Evitar la equívoca caridad

En tiempos agitados, cambiantes y confusos, la prudencia y el saber que todo en esta vida tiene un orden y una prioridad cobran pleno significado.

Para guiarnos, la Iglesia, como buena madre, nos brinda hitos y tempos. Quizás  sea casual que los profundos reajustes de todo orden que están teniendo lugar y las trascendentes decisiones que exigen, coincidan con el inicio de la Cuaresma.  En todo caso, es una feliz oportunidad la que nos ofrece este tiempo que invita a la introspección y reflexión para meditar y ayudarnos a discernir, optar y actuar con mayor coherencia y acierto.

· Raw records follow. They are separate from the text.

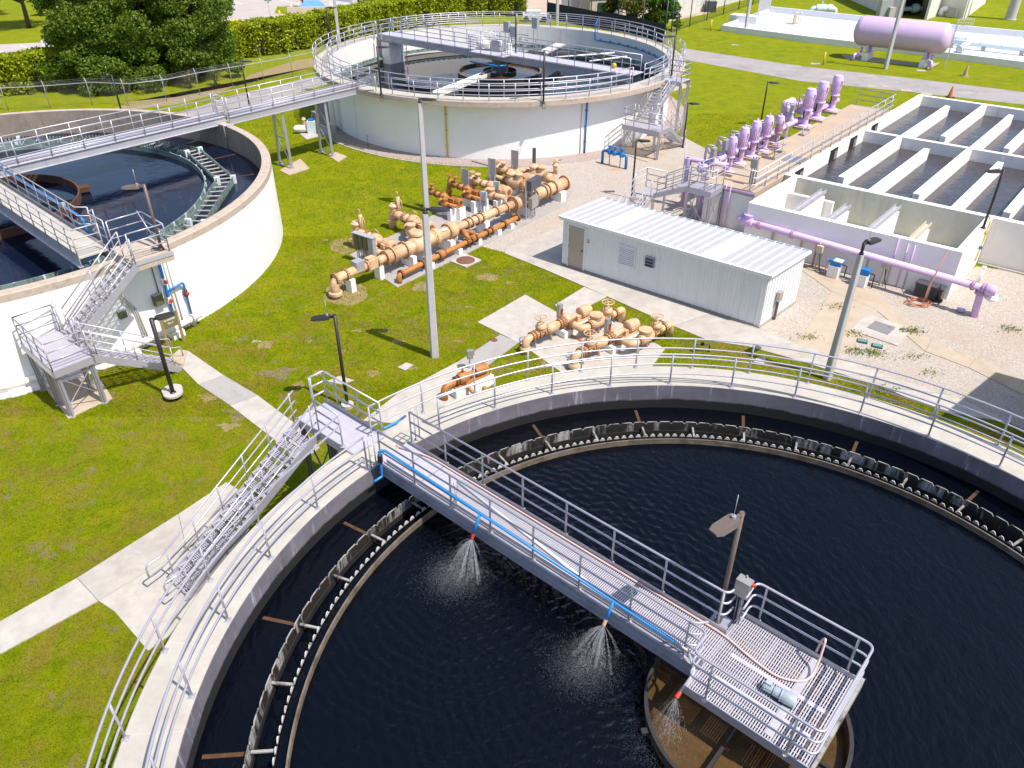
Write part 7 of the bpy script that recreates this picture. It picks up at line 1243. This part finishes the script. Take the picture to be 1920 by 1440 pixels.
p = P[1].lerp(P[2], .4); MB().tube([p+zt*.3, p+zt*1.1], .1, 10).build('vent', 'pale_blue_pipe', t, True); MB().lathe([(0, 0), (.2, 0), (.2, .15), (0, .2)], p+zt*1.0, n=14).build('vent_cap', 'pale_blue_pipe', t, True)
t = thing('notice_board', 'blank grey notice board on posts at the white basin corner', 'sign', W(1430, 42)); a_, b_ = W(1418, 42), W(1440, 36); MB().bar(a_+zt*2.0, b_+zt*2.0, .05, 1.5).build('board', 'box_grey', t, True); [MB().bar(p, p+zt*2.7, .07, .07).build('post', 'galvanized', t, True) for p in (a_, b_)]
t = thing('eyewash_station', 'small pipe stand with orange stain on the white basin floor', 'stand', W(1490, 48)); c = W(1490, 46, .3); [MB().tube([c+Vector((x, y, 0)), c+Vector((x, y, 1.4))], .05, 6).build('post', 'galvanized', t, True) for x, y in ((-.6, 0), (.6, 0), (.6, .8))]; MB().tube([c+Vector((-.6, 0, 1.3)), c+Vector((.6, 0, 1.3)), c+Vector((.6, .8, 1.3))], .05, 6).build('rail', 'galvanized', t, True); MB().box(c+Vector((-.1, 0, .6)), (.3, .3, .9)).build('pump', 'peach_paint', t, True)
sheet('orange_stain', [(W(1484, 49).to_2d()+Vector((1.1*math.cos(a)*random.uniform(.5, 1), .7*math.sin(a)*random.uniform(.5, 1)))) for a in np.linspace(0, 6, 12)], .306, 'paint_orange')
t = thing('wire_cage', 'thin wire cage standing on the white basin wall', 'cage', W(1800, 62)); c = W(1806, 60, .9); b = MB()
for k in range(7): b.bar(c+Vector((-.8+.27*k, 0, 0)), c+Vector((-.8+.27*k, 0, 1.3)), .03, .03)
for k in range(5): b.bar(c+Vector((-.8, 0, .3*k+.05)), c+Vector((.82, 0, .3*k+.05)), .03, .03)
b.build('mesh', 'galvanized', t, True); MB().bar(c+Vector((-.8, 0, 1.32)), c+Vector((.82, 0, 1.32)), .05, .05).build('top_bar', 'galvanized', t, True)
conc_pole('concrete lamp pole in front of the lavender tank', (1660, 129), 9.0, 10, .4, (.34, .22), .2); conc_pole('concrete lamp pole at the left corner of the white basin', (1397, 62), 8.5, 10, .4, (.34, .22), .2); conc_pole('white lamp pole on the left far side of the rear tank', (637, 88), 9.0, 10, .4, (.36, .24), .2); conc_pole('white lamp pole directly behind the rear tank', (1044, 56), 9.0, 170, .4, (.34, .24), .2)
t = thing('round_column', 'fat grey concrete column standing on the far grass at the right', 'column', W(1893, 37)); c = W(1893, 37); MB().lathe([(.62, 0), (.52, 9.0), (0, 9.0)], c, n=24).build('shaft', 'pole_concrete', t, True); MB().lathe([(.75, 0), (.75, .12), (.63, .16)], c, n=24).build('base', 'path_concrete', t, True)
for k, (px, h_, m_, lab) in enumerate((((1809, 143), .95, 'cone_faded', 'faded traffic cone on the grass by the road'), ((1781, 182), .85, 'cone_orange', 'orange traffic cone behind the filter basins'))):
    t = thing('traffic_cone', lab, 'cone', W(*px)); MB().lathe([(.22, .04), (.05, h_), (0, h_)], n=16).build('cone', m_, t); MB().box((0, 0, .02), (.56, .56, .05)).build('base', 'black_rubber' if k else 'path_concrete_grey', t); MB().lathe([(.155, h_*.35), (.115, h_*.6)], (0, 0, .003), n=16).build('band', 'cone_faded', t)
for px, lab in (((1543, 122), 'yellow marker post on the grass beside the road'), ((1332, 58), 'yellow marker post at the far end of the white basin'), ((1918, 78), 'yellow marker post in the white basin at the right edge')): t = thing('marker_post', lab, 'post', W(*px)); MB().tube([(0, 0, 0), (0, 0, 1.15)], .075, 10).build('post', 'yellow_paint', t); MB().lathe([(.075, 1.15), (.04, 1.2), (0, 1.21)], n=10).build('cap', 'yellow_paint', t)
for px, sz in (((1634, 162), 1.0), ((1660, 163), .7), ((1699, 170), 1.1), ((1737, 177), 1.1), ((1529, 120), 1.1), ((1727, 133), 1.0), ((1378, 85), .9)): p = W(*px).to_2d(); slabs('ground_box', [[p+Vector((-.5*sz, -.2*sz)), p+Vector((.3*sz, -.4*sz)), p+Vector((.5*sz, .2*sz)), p+Vector((-.3*sz, .4*sz))]], 'path_concrete_tan')
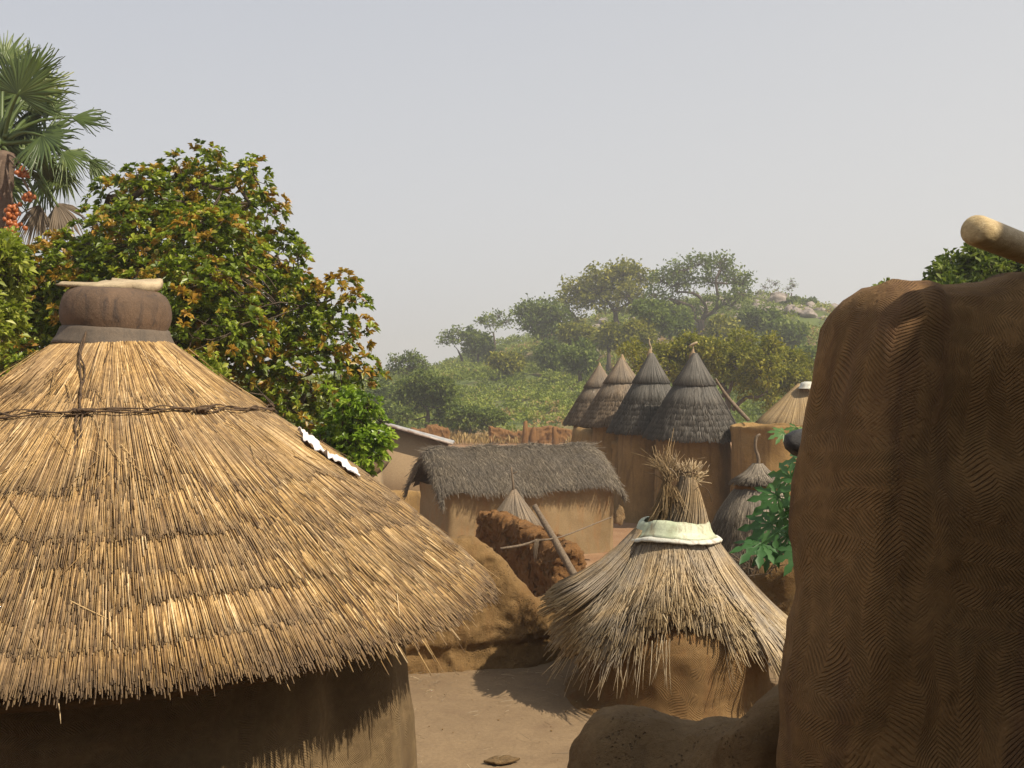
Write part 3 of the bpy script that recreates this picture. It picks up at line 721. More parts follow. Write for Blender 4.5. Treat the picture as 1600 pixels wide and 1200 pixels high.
# low rounded parapet at its foot
rows = [(X(893, 2.75), 2.75 + .17, Z(1152, 2.75), .34), (X(960, 2.7), 2.87, Z(1136, 2.7), .34), (X(1040, 2.65), 2.83, Z(1148, 2.65), .33), (X(1120, 2.6), 2.78, Z(1162, 2.6), .32), (X(1190, 2.5), 2.68, Z(1158, 2.5), .32), (X(1240, 2.4), 2.58, Z(1108, 2.4), .32), (X(1330, 2.3), 2.5, Z(1090, 2.3), .34)]
o = mud_wall('low_parapet', rows, M['darkparapet'], base_z=TER - .1, n=150, m=110, rough=.042, nscale=2.6, seed=22, fine=.012, round_=.5, batter=.04)
tag(o, 'low rounded mud parapet in shade at the foot of the combed wall', 'wall')
# upper terrace floor where the camera stands (out of the picture)
tag(build('upper_terrace_floor', *[q for q in (lambda xs, ys: (np.stack([*[a for a in np.meshgrid(xs, ys, indexing='ij')], np.full((len(xs), len(ys)), 2.62)], -1).reshape(-1, 3), grid_faces(len(xs), len(ys))))(np.linspace(-.9, 3.2, 10), np.linspace(-2, 2.2, 10))], M['court']), kind='structure')
tag(mud_wall('added_side_wall', [(2.45, -1.0, 6.46, .3), (2.5, .4, 6.46, .3), (2.5, 1.75, 6.46, .3)], M['hut_wall'], base_z=0, n=60, m=30, seed=92), 'unseen mud wall added beyond the right edge to shade the combed wall', 'wall')  # unseen blocker, added to keep sun off the combed wall and upper floor
tag(mud_wall('added_rear_wall', [(-3.5, -1.1, 5.3, .3), (0, -1.2, 5.2, .3), (2.2, -1.1, 5.3, .3)], M['hut_wall'], base_z=0, n=60, m=30, seed=91), 'unseen mud wall added behind the viewer to dim the combed wall', 'wall')  # added out of view to block sky light from behind the camera
# peeled pole lying on the wall top
pa = Acc()
p0 = P(1528, 361, 1.95); p1 = P(1640, 402, 2.15); p2 = P(1790, 445, 2.42); p3 = P(2300, 560, 3.6)
ps = curve_pts([p0, p1, p2], 14)
rr = np.full(14, .030)
hd = norm(p0 - p1)
pts = np.concatenate([[p0 + hd * .022], [p0 + hd * .020], [p0 + hd * .012], ps]); rr = np.concatenate([[.012, .023, .0285], rr])
add_tube(pa, pts, rr, 20)
tag(pa.build('peeled_pole', M['palewood'], smooth=True), 'smooth pale peeled wooden pole end sticking out above the combed wall', 'pole')
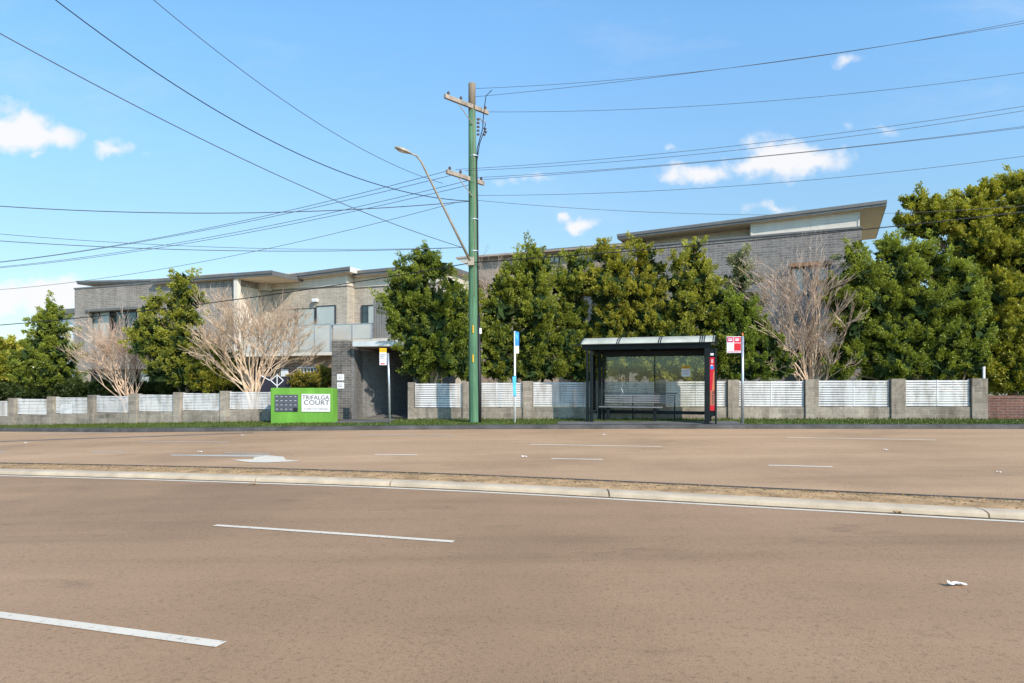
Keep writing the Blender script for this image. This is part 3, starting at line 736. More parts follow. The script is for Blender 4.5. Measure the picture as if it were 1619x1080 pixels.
# ---- left building
L = Fr((-28.2, 44), 22)
lb = L.root('apartment_building', 'long grey brick apartment block with stepped flat roofs at left', 'building')
sA, zA = L.loc(375, 438.5, 0)
s0 = 0
wx0, wz1 = L.loc(139, 492, 0); wx1, _ = L.loc(217, 490, 0)
gx0, gz1 = L.loc(137, 583, 0); gx1, _ = L.loc(262, 583, 0)
zb = -.8
# front wall of block A with openings
mb = MB()
_, gz1 = L.loc(200, 583, 0); _, wzt = L.loc(178, 491, 0); _, wzb = L.loc(178, 540, 0)
mb.box(0, gx0, 0, .3, zb, gz1); mb.box(gx1, sA, 0, .3, zb, gz1)
mb.box(0, wx0, 0, .3, gz1, wzt); mb.box(wx0, wx1, 0, .3, gz1, wzb); mb.box(wx1, sA, 0, .3, gz1, wzt)
mb.box(0, sA, 0, .3, wzt, zA)
mb.box(0, .3, .3, 9, zb, zA); mb.box(sA - .3, sA, .3, 9, zb, zA)
mb.build('wall', M['wallL'], lb)
MB().box(-.04, sA + .03, -.04, .34, zA + .002, zA + .09).build('parapet_cap', M['fascia'], lb)
MB().box(.3, sA - .3, .9, 1.0, zb, zA - .3).build('inner_wall', M['wallL2'], lb)
window(lb, L, 141, 175, 493, 541, .5, 'curtain', 1)
window(lb, L, 183, 217, 492, 540, .5, 'win', 1)
window(lb, L, 142, 215, 586, 612, .45, 'win', 3)
window(lb, L, 222, 262, 586, 612, .45, ['curtain', 'win'], 1)
MB().box(wx0 - .1, wx1 + .1, -.12, .3, wzt + .003, wzt + .14).build('window_hood', M['fascia'], lb)
a_, az = L.loc(228, 494, 0); b_, _ = L.loc(262, 494, 0)
MB().box(*(lambda a, b: (a, b))(L.loc(222, 490)[0], L.loc(262, 490)[0]), -.05, -.003, L.loc(240, 494)[1], L.loc(240, 489)[1]).build('window_hood', M['frame'], lb)
# small balcony slab at the far left
xa, za = L.loc(100, 500, 2.0)
MB().box(xa, -.003, .4, 3.5, za - .05, za + .25).build('balcony_slab', M['fascia'], lb)
MB().box(xa + .5, -.003, 1, 3.2, zb, za - .06).build('side_wall', M['white'], lb)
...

Entre las diversas reacciones que tantos y tan acelerados cambios han suscitado destacan las múltiples voces alzadas estos días reclamando lealtad, paz, solidaridad y justicia. Y está bien que así sea, pues buenas y necesarias son estas virtudes y anhelos. Ahora bien, al prestar atención a tantas y convenientes reivindicaciones se observa que, salvo honrosas excepciones, la mayoría se dirigen a terceros, ya sean dirigentes políticos, instituciones o estados.

Desde la barrera personal, sin salir de uno mismo, es frecuente la tendencia a reclamar comportamientos sin pararse a pensar en qué medida los propios  concuerdan con los demandados. ¿Acaso en nuestra vida cotidiana somos todo lo leales, pacíficos, solidarios y justos que exigimos a otros?

Parece como si se creyese que la provisión de estas benéficas actitudes corresponda únicamente a ciertos estamentos. Cierto es que quienes tiene más poder para hacer el bien tienen mayor responsabilidad, pero ello en absoluto exime de la suya a cada persona. De hecho, es la integración de los comportamientos individuales la que, a la postre, da la medida y el tono ético de las sociedades.

Además de dirigir las demandas a terceros, también es usual que muy raramente se apliquen al entorno más próximo. Gusta pedir paz, justicia o solidaridad para gentes o pueblos más o menos lejanos mientras se tiende a olvidar cuanta necesidad hay de que reine  la paz, la justicia o la solidaridad en la familia, el trabajo, con los amigos o vecinos, en el barrio, la ciudad o en el propio país.

Sin duda es loable preocuparse por todas las personas vulnerables del mundo y, en la medida de lo posible, procurar ayudarlas. No obstante, deja de serlo si a la par nos olvidamos de aquellos que tenemos más cerca, padres, abuelos, parientes enfermos, vecinos solos, amigos o compañeros necesitados y tantos otros seres próximos. En este caso estamos ante el ejercicio de una equívoca caridad que tiene más de filantropía impersonal que de genuina caridad personalizada. Actitud que, por mucho que abunde y tenga tanto reconocimiento y visibilidad social, merece una profunda reflexión sean cuales sean las creencias.

Para los creyentes, habiéndonos hecho Dios a su imagen y semejanza, la caridad debe procurar asemejarse a la suya; personal, gratuita y universal. No obstante, dado que no somos omnipotentes y no podemos abarcar en nuestra acción a todos los seres del universo, al ejercitar la caridad debemos atenernos a un orden y a unas prioridades.

Así, según el mandato divino primero debemos amar a Dios sobre todas las cosas y, seguidamente, al prójimo como a nosotros mismos. Ahora bien, siendo la  medida que se nos ha puesto para amar al prójimo el amor que nos tengamos a nosotros mismos, la caridad bien entendida debe empezar por uno mismo. Sin anteponer el  amor propio, procurando evitar aquello que denigra nuestra dignidad, si lo devaluamos, al prójimo sólo podremos ofrecerle una caridad devaluada.

En esta misma línea, dada la ingente necesidad de caridad existente entre nuestros prójimos y nuestras limitadas capacidades, también es preciso  que administremos la caridad con orden y prudencia. Sin ser una regla moral absoluta, pues las necesidades y prioridades concretas pueden variar, parece razonable que, al igual que en tantos otros ámbitos de la vida, al ejercitar  la caridad atendamos primero a los más próximos, familiares, compañeros, vecinos y compatriotas y vayamos extendiendo nuestro radio de acción.

Atender prioridades lejanas al coste de desatender las próximas es una solidaridad mal entendida. Por ello, inmersos en tiempos tan volátiles y revueltos, meditar sobre la administración ordenada y prudente de la caridad permite discernir y optar con  mayor coherencia y acierto sin confundir prioridades. Evita caer en equívoca caridad y las negativas consecuencias que acarrea no pocas veces muy graves.